Пусть все это правильно или нет, — во всяком случае, у нас нет надежной даты для смерти спасителя, и все попытки хоть как-нибудь согласовать противоречащие друг другу данные оказываются безнадежными. Однако, вышеприведенные факты позволяют догадываться, почему, когда приступили к превращению в историю мифа о рабе божием, отнесли его смерть приблизительно к 30 году нашей эры. Может быть, жизнь Иисуса давно уже рассказывалась вообще не в смысле истории с ее более точными хронологическими указаниями, может быть, первоначально она была чисто - астральной, как это думает Немоевский. Мы можем только повторить, что в хронологическом отношении нет никакой необходимости принимать всерьез, якобы, исторические евангельские даты. Это — прискорбно для тех, кто изображает так называемую историю новозаветной эпохи. Ведь, эти историки черпают свой материал по большей части только из данных евангелий. Однако, пора бы, наконец, хоть раз прислушаться и к голосам еврейских ученых, которые утверждают, что, в действительности, положение вещей не первого, а второго века определило историческую рамку евангельской истории в ее деталях. Гностические секты, из которых вышло христианство, первоначально знали только астрального Иисуса, мифическая «история» которого питалась из пророческих мест, из Исайи, из 21 псалма, равно как и из Премудрости Соломона. В этом отношении они не так уж далеко ушли от фарисеев, «веровавших в судьбу», о чем мы узнаем из Иосифа Флавия и из талмуда, и имевших склонность к астрологическим идеям.

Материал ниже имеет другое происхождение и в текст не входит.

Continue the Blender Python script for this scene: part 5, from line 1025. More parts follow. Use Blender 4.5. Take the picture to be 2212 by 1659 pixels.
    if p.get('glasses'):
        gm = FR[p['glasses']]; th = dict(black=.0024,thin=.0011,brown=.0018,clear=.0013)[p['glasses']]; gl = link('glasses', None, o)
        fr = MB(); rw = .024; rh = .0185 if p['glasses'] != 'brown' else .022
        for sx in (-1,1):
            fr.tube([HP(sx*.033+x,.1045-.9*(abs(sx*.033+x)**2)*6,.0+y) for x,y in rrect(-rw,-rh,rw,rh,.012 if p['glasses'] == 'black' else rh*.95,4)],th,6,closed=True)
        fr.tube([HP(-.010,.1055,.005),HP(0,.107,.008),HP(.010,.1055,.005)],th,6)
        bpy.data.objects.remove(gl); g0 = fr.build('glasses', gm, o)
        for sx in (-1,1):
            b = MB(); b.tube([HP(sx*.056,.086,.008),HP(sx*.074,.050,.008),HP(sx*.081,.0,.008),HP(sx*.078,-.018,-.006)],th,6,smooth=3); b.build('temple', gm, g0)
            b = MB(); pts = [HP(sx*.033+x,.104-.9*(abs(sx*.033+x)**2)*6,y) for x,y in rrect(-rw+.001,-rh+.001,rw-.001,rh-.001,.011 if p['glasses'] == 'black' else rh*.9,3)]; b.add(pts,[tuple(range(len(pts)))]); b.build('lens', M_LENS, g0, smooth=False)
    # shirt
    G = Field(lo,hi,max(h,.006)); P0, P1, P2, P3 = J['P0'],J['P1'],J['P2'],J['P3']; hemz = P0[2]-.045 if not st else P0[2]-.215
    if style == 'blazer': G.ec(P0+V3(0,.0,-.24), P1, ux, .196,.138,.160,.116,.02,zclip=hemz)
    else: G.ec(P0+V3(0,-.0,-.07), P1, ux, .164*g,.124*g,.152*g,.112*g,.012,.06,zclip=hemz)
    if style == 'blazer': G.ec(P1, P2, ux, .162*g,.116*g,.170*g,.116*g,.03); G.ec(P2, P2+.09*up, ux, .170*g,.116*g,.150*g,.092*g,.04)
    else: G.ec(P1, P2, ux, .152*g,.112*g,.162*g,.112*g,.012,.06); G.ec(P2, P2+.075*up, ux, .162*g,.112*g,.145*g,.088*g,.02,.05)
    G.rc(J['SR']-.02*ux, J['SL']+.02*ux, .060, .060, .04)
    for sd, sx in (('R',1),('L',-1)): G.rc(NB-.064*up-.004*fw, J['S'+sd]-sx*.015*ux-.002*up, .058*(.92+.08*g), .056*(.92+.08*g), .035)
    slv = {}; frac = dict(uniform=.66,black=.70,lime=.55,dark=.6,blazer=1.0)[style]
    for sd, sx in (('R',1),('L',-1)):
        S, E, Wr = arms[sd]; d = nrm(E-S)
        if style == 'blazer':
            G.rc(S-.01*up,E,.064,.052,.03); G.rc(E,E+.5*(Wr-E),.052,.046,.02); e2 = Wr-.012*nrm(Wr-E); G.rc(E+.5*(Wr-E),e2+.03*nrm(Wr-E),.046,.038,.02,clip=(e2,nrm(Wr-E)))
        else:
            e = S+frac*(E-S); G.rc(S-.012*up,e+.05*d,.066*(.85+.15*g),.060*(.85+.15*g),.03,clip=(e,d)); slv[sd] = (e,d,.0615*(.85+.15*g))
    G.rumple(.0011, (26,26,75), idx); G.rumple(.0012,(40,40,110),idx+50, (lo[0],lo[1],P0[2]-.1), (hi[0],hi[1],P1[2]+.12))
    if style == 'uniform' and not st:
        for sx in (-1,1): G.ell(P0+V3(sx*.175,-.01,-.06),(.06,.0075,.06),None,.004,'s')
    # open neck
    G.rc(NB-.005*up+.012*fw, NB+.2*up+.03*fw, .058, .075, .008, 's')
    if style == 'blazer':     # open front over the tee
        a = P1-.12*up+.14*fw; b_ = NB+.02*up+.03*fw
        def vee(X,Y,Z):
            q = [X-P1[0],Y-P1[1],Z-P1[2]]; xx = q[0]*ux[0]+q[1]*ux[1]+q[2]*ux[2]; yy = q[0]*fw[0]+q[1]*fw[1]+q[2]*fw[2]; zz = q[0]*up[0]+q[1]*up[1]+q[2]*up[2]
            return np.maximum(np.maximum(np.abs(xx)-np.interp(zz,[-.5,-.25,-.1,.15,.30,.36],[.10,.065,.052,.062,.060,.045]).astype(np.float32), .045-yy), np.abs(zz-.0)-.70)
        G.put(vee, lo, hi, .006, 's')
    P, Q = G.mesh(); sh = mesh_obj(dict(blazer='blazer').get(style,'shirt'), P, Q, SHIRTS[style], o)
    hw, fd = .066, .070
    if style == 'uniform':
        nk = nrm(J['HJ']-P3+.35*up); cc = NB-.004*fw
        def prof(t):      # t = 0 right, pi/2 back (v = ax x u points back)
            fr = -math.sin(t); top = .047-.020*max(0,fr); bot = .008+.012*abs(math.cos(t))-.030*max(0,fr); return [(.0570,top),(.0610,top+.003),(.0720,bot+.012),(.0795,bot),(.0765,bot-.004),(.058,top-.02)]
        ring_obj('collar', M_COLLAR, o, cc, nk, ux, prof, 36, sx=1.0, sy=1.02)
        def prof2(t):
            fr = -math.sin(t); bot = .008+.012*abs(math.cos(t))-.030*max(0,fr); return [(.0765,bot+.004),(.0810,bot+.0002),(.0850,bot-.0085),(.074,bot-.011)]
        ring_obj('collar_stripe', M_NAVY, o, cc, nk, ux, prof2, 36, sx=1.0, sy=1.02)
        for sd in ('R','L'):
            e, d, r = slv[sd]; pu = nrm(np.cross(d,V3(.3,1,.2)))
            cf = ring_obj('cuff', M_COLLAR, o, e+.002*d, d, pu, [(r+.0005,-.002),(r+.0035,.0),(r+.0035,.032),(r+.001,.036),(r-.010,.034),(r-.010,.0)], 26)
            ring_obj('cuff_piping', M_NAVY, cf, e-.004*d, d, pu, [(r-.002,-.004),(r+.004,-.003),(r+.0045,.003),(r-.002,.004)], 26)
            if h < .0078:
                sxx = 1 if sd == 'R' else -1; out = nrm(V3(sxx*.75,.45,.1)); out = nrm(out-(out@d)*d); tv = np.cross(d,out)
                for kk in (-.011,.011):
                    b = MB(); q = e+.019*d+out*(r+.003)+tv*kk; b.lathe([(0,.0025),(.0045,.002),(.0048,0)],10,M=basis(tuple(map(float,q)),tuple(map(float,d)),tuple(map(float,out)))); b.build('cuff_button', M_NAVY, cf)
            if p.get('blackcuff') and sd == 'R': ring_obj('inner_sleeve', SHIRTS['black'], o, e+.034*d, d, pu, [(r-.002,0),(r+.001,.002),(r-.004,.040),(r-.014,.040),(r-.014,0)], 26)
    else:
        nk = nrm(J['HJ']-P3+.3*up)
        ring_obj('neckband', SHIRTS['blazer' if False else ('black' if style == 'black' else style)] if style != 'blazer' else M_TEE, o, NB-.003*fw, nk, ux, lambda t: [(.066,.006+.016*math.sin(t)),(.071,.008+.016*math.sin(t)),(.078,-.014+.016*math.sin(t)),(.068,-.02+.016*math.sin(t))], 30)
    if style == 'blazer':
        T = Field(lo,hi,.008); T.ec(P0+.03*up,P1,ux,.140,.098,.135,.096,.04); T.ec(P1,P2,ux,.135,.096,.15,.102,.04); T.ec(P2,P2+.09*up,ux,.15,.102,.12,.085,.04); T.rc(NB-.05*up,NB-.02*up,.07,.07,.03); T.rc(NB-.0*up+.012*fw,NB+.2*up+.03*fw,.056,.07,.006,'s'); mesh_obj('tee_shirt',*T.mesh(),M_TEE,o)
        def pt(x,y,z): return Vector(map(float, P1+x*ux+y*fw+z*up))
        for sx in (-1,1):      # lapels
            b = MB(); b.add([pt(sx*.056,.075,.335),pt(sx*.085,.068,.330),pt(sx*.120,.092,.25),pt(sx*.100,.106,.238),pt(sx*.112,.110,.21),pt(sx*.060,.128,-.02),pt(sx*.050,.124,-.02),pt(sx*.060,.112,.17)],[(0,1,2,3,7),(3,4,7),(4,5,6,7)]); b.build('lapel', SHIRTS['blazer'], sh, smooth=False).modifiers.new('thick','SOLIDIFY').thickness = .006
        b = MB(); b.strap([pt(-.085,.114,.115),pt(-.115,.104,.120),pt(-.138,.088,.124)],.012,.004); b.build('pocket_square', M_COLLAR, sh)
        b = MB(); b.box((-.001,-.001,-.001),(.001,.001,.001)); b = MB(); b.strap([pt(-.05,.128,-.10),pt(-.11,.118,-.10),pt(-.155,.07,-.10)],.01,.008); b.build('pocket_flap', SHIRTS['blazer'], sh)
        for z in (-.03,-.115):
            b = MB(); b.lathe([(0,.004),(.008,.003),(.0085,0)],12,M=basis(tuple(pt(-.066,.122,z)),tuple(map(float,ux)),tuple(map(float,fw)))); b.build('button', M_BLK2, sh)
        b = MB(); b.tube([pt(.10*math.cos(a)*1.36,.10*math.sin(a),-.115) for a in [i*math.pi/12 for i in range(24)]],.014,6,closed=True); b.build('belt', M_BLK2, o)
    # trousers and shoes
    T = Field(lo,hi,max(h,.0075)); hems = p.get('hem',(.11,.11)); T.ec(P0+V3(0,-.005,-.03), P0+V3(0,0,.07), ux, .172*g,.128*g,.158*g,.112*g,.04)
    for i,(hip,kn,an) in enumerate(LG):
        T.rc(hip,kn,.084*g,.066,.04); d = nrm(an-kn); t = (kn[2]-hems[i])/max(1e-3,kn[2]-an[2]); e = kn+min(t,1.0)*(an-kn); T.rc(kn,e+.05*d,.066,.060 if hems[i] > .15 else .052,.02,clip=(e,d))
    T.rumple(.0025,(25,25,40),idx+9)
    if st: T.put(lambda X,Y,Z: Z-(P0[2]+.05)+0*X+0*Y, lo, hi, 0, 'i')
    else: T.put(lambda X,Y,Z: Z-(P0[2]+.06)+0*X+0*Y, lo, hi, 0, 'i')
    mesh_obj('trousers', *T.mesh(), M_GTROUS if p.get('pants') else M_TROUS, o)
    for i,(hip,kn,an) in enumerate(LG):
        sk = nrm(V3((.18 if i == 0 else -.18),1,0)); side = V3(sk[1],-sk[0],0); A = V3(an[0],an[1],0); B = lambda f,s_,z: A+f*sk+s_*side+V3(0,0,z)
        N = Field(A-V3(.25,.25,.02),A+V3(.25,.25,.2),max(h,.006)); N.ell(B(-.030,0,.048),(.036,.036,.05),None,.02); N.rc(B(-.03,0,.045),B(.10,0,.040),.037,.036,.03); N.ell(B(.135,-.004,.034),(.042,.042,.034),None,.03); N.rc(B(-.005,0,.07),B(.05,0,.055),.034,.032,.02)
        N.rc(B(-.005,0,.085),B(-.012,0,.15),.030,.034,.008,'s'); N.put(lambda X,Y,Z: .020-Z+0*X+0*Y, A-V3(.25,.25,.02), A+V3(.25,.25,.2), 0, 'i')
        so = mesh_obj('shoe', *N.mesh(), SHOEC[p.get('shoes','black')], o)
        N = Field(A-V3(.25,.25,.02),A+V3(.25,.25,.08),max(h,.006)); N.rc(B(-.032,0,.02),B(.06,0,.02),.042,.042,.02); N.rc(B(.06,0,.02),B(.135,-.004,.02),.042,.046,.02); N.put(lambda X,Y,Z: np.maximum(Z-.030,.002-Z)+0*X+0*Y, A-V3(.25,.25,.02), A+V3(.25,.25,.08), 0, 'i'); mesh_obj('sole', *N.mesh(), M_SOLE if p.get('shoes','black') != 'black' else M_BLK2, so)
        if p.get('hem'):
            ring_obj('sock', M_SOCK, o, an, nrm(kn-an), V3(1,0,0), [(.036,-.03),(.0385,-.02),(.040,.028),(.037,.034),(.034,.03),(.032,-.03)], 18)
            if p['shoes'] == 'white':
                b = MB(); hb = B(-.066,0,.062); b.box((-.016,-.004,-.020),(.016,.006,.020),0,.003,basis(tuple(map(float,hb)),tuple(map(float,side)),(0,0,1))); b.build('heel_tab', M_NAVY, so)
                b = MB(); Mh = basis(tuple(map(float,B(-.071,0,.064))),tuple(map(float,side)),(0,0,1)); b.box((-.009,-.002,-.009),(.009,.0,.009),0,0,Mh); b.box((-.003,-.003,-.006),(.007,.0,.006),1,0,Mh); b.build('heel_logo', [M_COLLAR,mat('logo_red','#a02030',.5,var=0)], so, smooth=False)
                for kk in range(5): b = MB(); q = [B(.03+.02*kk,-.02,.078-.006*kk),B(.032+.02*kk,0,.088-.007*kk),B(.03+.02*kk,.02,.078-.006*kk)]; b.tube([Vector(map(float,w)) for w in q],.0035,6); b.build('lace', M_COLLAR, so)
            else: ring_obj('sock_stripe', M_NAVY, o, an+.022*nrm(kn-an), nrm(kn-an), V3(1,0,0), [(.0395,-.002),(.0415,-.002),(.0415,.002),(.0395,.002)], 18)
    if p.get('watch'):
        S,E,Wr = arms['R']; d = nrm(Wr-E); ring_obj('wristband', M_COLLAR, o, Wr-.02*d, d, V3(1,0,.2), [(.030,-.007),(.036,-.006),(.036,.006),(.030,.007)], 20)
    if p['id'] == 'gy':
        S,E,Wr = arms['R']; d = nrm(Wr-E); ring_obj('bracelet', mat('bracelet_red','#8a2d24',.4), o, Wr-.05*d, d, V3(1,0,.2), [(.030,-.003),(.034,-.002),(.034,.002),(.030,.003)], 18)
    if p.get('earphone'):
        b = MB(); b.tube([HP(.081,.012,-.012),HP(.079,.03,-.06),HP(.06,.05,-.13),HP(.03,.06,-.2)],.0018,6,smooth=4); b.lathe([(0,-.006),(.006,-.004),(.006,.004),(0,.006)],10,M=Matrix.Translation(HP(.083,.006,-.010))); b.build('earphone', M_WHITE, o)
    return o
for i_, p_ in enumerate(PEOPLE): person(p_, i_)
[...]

Когда же, после разрушения Иерусалима, фарисеи стали избегать всех подобного рода умозрений и стали придерживаться исключительно закона, — больше того: даже бороться с астрально-мифологической фантастикой, когда новая религия стала проникать в более широкие круги, которые не понимали астрального смысла мифа о Христе и этот миф считали действительной историей, — только тогда мало-помалу стали утрачивать знание астральных связей и начали отыскивать точки соприкосновения для истории Иисуса в ходе самих мировых событий. Гностики же второго века в принципе даже еще и тогда оставались верными астральному характеру истории спасителя, и, может быть, отзвуком поднимающейся борьбы против фарисейского стремления сузить и сделать односторонним религиозное воззрение, борьбы, поднятой «посвященными» в «таинства» астрального понимания, являются слова, брошенные Иисусом по адресу законников: «Горе вам, законникам, что вы взяли ключ разумения (гносис): сами не вошли, и входящим воспрепятствовали» (Лука, 11, 52).
ж) Дохристианский Иисус.
Если припомнить все то, что было сказано выше, то так сильно оспариваемая гипотеза о существовании дохристианского культа Иисуса, может быть, покажется не столь уже парадоксальной и заслуживает все же большего внимания со стороны беспристрастного исторического исследования.
Мы видели, что существовал как дохристианский Христос, так и дохристианский Иисус. В обоих случаях материал для создания этого образа дал Исайя. Существовала вера в страдания и смерть «раба божия», в его воскресение и вознесение к богу, в осуществляемое чрез его посредничество душевное и телесное спасение людей, чего ожидали также от своего мессии и иудеи. Правда, «раб божий» в своей человеческой скудости и бедности не мог уже быть самим мессией, ибо с последним связывается теперь идея земного властелина, которому надлежало победоносно торжествовать над врагами Израиля и восстановить державу Давида, — идея могущественного владыки над жизнью и смертью, которому надлежало сойти с неба, произвести суд над грешниками, основать новое небо, новую землю и начать для верующих в него золотой век[63]. Однако, его явление на землю должно было служить залогом пришествия мессии, а его смерть должна была служить великой искупительной жертвой за грехи людей; без этой жертвы слава мессианского царства не могла быть уделом иудеев. При этом образ «раба божия» то сливался с образом самого Яхве и ему надлежало произвести страшный суд над людьми и ввести народ свой в обетованное царство, то он фигурировал в качестве особого существа рядом или ниже Яхве, в качестве «сына божия», представителя тех «праведников», которым, по словам Платона и Премудрости Соломона, надлежало на земле претерпеть много страданий от своих врагов, а после своей смерти вознестись к богу и получить в удел вечную жизнь. Это было воззрение, ближе всего родственное тому, которое у вне-иудейских народностей жило в религии страдающего, умирающего и воскресающего божественного спасителя, хранилось в тайных культах и исповедовалось некоторыми сектами. Легко допустить, что это, почерпнутое из Исайи, понимание мессианского посланничества было также у евреев тайным учением и в стороне от официальной иудейской религии имело своих последователей, главным образом, в особенно мистически настроенных кругах или сектах.